• **CHALLENGE**
Extract every line of the material that holds the string "objects".

• **PROVIDED MATERIAL**
_ _ _ _ _

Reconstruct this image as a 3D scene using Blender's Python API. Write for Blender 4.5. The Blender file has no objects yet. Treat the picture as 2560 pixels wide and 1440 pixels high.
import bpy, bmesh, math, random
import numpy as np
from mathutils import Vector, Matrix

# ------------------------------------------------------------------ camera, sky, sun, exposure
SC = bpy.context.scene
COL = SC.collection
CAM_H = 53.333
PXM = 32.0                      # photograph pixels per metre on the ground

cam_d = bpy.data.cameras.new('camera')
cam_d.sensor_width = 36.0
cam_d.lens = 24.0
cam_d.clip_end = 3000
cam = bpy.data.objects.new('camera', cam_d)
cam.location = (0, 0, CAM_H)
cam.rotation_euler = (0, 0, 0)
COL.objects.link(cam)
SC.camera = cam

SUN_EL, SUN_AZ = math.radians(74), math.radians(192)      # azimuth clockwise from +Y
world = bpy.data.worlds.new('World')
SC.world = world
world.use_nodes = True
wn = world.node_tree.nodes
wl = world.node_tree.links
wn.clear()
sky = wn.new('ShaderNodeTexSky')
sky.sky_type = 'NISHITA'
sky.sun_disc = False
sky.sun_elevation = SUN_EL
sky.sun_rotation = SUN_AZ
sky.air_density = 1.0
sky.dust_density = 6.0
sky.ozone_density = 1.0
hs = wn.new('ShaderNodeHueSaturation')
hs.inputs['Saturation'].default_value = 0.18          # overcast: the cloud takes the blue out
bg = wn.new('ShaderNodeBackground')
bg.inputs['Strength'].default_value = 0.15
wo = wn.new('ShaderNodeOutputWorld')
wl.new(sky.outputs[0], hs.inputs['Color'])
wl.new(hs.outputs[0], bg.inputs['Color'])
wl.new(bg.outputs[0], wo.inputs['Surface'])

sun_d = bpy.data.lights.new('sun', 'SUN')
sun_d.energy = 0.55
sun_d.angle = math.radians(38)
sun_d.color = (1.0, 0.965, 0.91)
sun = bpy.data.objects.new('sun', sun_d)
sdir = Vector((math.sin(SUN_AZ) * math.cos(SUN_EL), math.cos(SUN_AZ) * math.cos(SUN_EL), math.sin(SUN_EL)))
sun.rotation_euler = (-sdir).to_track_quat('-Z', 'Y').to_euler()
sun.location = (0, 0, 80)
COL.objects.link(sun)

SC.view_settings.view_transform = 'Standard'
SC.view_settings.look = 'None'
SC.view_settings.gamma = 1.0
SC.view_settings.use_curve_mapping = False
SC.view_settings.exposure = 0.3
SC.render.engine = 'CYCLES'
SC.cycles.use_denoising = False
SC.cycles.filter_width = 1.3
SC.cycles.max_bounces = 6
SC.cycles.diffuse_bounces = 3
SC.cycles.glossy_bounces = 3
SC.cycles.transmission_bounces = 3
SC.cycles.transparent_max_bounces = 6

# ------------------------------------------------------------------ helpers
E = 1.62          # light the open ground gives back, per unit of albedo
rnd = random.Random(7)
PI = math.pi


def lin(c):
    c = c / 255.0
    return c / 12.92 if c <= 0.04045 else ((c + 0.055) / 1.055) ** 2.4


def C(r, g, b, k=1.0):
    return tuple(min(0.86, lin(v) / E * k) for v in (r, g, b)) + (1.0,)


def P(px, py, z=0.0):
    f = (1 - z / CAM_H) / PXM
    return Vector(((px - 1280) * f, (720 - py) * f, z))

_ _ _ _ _

• **THE SOLUTION**
Reconstruct this image as a 3D scene using Blender's Python API. Write for Blender 4.5. The Blender file has no objects yet. Treat the picture as 2560 pixels wide and 1440 pixels high.
cam = bpy.data.objects.new('camera', cam_d)
COL.objects.link(cam)
sun = bpy.data.objects.new('sun', sun_d)
COL.objects.link(sun)